After all, the bureaucratic architecture of the US military assigns immense weight to the rank and position of its commanders. A four-star combatant commander occupies one of only 41 such positions across the entire US military — a rarefied stratum granting direct, unfiltered access to the defense secretary and the president. This constitutes a critical 'action channel,' a formal pathway enabling the commander to shape policy debates, advocate for resources, and present Africa-centric security assessments at the apex of national security decision-making.
Removing this four-star billet effectively mutes Africa's dedicated advocate in the rooms where global priorities are set and resources allocated. A three-star deputy, nested within EUCOM's bureaucracy and reporting through a superior focused primarily on European and transatlantic security concerns, simply lacks the equivalent rank, prestige, and direct access necessary to ensure Africa's complex challenges receive commensurate high-level attention, especially when competing against demands from regions such as Ukraine or the Indo-Pacific.
However, Africom's toehold on the continent, though opaque, has only become more vulnerable in recent years. The expulsion from Agadez and Niamey, two critical drone bases in Niger with more than 1,100 personnel, crippled intelligence, surveillance, and reconnaissance capabilities across the Sahel. This leaves Chabelley airport in Djibouti — supporting perhaps 4,000 troops and a squadron of MQ-9 Reaper drones — as the sole publicly confirmed, persistent drone hub. Estimates of total Africom personnel fluctuate wildly due to rotational deployments and classified sites, but credible assessments suggest fewer than 5,000–10,000 troops continent-wide at any time, concentrated heavily in Djibouti and Somalia.
This scattering across what are known as 'Cooperative Security Locations' and 'Contingency Locations,' potentially two dozen sites with 100-200 troops each, creates persistent entanglement risks. Furthermore, sustaining such a diffuse, vulnerable presence has become politically unsustainable given the lack of clear, publicly defensible victories against resilient groups such as Al-Shabab or Daesh affiliates flourishing in post-Qaddafi Libya and parts of the Sahel.
Yet, the confluence is undeniable.
The demand for allies to shoulder more risk coincides with a push to downgrade the command structure advocating for sustained engagement, all while expanding kinetic operations on the cheap. Thus, the 'end' of Africom as an independent entity is plausible, even likely — blamed on budgetary scalpels, but mostly due to being a casualty of a transactional worldview. However, this does not in any way signify a total demilitarization of US policy in Africa. Rather, it heralds a more incoherent, reactive, and narrowly self-interested era — and Africa had better buckle up.

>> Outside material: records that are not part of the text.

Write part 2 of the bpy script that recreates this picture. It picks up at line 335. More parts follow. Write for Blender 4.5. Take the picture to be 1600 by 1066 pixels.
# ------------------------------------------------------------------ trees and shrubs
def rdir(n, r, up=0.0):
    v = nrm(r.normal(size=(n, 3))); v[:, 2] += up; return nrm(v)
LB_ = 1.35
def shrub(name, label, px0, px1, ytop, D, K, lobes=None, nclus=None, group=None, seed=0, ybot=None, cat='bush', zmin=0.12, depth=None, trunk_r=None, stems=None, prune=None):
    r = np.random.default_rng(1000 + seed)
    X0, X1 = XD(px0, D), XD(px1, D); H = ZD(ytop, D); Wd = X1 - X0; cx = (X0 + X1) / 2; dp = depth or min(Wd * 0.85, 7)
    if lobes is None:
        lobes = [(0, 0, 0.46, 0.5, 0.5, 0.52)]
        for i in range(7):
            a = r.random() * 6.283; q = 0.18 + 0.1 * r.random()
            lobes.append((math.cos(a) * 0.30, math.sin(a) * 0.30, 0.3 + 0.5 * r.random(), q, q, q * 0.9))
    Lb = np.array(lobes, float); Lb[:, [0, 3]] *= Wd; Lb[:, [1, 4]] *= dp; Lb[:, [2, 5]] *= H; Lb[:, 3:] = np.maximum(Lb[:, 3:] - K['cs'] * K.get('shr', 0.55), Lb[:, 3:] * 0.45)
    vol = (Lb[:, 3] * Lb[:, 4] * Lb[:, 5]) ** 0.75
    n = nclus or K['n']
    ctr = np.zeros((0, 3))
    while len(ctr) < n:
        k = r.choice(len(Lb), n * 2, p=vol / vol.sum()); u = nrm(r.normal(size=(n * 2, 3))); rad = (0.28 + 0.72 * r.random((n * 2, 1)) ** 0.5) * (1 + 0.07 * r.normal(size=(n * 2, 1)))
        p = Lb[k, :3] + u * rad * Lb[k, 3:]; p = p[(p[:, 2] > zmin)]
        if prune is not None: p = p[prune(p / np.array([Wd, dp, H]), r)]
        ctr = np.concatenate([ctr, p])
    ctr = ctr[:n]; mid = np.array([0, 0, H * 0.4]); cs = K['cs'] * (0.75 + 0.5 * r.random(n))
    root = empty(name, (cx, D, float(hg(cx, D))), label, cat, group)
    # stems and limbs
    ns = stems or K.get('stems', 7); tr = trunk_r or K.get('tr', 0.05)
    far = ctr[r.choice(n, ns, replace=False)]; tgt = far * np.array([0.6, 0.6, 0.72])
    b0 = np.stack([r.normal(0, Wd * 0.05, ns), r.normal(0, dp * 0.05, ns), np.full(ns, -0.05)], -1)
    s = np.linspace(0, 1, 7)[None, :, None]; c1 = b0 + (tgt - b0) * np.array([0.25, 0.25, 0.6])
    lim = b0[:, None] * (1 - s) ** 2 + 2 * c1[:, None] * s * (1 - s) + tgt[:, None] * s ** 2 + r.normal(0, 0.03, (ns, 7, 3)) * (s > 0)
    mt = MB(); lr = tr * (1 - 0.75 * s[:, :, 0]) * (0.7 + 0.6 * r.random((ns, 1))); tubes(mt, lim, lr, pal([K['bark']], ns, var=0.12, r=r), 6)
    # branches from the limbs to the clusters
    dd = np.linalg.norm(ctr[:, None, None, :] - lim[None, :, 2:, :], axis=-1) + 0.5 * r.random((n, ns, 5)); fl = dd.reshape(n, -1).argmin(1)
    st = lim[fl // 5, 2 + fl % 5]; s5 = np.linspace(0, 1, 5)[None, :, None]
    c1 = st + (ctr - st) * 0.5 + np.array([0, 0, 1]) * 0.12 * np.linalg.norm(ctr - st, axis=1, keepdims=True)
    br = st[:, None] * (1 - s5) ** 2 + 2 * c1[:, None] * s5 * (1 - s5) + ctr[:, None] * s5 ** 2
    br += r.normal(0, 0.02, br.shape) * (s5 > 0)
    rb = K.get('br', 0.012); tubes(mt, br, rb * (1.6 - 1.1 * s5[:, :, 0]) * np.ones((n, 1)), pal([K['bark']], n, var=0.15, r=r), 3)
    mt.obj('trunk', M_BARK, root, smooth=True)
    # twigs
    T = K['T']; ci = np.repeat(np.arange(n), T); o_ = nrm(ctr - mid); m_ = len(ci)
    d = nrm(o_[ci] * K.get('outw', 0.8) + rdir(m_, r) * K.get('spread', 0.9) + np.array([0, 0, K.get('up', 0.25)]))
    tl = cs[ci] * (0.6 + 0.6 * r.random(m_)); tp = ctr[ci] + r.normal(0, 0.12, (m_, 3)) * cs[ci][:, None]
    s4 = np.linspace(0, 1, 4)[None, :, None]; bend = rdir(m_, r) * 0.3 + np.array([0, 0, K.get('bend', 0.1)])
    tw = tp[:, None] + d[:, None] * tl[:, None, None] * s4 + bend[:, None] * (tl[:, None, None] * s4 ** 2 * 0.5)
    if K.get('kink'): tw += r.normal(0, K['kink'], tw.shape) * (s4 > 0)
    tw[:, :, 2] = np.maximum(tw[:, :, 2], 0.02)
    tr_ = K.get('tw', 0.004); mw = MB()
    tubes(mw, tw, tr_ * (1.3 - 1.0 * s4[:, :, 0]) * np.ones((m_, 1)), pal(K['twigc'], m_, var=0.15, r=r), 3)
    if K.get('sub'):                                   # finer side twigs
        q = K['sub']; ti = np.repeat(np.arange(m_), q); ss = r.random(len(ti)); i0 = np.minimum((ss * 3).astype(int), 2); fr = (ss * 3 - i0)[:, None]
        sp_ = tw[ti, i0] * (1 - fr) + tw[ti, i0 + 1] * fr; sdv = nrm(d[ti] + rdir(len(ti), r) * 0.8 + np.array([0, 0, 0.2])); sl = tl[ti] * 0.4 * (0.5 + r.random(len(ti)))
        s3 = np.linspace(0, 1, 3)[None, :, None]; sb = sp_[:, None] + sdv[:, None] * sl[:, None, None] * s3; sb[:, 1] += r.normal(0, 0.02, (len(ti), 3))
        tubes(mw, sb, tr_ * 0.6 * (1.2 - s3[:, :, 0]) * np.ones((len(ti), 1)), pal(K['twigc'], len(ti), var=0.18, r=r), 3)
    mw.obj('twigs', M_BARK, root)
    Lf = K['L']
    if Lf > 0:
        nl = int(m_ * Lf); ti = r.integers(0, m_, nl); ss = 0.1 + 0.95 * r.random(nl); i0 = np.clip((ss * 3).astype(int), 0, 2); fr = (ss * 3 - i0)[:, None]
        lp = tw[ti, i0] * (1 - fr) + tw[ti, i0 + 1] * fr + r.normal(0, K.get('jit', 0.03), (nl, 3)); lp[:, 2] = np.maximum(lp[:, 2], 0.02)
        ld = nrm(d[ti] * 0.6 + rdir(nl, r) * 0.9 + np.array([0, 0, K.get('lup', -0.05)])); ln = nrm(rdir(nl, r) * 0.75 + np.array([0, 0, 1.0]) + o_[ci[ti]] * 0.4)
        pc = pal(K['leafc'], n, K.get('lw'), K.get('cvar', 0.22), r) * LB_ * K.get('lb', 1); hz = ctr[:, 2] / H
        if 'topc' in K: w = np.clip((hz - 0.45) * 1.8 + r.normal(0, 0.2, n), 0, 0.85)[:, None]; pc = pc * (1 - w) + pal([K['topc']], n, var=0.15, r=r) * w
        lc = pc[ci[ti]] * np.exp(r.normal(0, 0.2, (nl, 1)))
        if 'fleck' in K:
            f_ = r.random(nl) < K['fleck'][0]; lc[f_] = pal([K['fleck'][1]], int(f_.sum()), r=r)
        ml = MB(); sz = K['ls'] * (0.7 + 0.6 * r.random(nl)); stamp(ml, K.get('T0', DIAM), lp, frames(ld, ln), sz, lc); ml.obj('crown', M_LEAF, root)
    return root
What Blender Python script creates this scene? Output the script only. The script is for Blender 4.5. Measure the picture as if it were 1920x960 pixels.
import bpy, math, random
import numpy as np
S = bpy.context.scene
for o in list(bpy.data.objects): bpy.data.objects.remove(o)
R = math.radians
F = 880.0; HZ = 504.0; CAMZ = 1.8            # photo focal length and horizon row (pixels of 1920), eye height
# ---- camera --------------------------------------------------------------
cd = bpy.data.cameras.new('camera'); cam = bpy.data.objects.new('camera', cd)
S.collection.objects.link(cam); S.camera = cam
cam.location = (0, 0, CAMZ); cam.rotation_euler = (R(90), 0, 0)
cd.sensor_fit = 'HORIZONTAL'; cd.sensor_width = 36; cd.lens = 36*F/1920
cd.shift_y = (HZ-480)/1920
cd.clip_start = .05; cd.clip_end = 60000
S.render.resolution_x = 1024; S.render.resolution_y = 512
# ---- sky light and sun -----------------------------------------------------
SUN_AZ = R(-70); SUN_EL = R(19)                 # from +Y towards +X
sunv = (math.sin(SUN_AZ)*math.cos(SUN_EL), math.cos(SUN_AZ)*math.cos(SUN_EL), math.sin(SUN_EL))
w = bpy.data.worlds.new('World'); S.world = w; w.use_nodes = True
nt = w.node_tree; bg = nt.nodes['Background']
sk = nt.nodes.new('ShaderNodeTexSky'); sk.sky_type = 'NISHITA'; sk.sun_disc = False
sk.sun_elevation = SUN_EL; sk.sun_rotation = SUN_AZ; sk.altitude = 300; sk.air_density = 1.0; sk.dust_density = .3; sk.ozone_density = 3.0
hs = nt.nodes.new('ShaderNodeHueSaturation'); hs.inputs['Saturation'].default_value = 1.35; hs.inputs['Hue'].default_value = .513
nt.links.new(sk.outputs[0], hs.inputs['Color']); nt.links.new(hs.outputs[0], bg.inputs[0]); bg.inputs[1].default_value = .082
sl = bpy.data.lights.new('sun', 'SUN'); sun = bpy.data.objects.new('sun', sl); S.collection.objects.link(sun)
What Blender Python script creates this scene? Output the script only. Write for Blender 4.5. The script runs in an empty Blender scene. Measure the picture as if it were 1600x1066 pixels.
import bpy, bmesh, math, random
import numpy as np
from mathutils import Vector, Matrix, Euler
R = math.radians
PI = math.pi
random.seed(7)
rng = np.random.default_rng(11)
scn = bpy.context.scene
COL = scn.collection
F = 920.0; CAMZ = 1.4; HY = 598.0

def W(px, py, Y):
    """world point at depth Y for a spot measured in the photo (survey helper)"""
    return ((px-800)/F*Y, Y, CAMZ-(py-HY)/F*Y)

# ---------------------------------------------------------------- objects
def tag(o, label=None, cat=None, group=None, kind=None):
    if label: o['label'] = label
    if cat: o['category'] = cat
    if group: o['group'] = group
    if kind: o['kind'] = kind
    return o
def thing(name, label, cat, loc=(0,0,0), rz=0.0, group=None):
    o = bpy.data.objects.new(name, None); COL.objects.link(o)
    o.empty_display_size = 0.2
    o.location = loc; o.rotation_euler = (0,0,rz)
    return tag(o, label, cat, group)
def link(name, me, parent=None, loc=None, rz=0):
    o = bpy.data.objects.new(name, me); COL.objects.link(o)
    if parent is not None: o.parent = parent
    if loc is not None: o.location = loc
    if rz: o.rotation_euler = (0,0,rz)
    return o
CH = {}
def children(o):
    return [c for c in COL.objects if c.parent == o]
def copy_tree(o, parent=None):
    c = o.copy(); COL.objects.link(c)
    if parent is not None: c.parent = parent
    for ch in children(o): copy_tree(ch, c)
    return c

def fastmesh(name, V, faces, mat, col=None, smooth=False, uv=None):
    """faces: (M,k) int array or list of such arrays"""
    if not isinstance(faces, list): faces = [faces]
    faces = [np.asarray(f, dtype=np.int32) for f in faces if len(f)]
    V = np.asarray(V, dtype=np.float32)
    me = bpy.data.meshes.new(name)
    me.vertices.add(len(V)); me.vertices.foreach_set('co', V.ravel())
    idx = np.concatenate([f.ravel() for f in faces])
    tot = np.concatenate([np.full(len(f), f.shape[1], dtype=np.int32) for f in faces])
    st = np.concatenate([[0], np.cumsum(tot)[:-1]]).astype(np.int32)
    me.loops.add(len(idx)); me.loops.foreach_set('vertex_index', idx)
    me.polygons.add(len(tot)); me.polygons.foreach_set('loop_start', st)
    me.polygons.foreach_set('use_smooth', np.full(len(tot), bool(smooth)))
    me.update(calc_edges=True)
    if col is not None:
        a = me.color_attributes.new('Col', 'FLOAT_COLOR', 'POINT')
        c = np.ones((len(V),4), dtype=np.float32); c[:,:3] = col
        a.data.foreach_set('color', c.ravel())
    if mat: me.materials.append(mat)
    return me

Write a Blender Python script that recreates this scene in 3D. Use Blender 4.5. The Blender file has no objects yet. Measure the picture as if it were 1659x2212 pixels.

Military force would remain an option, perhaps even the default option in the absence of robust non-kinetic tools, but planned and executed with less expertise, less consistent oversight, and less regard for long-term stability. Africa, in this emerging era, risks becoming a theater for opportunistic strikes and extractive deals, its complex challenges reduced to a ledger of costs and immediate benefits — a far cry from the 'smart power' aspirations that accompanied Africom's founding.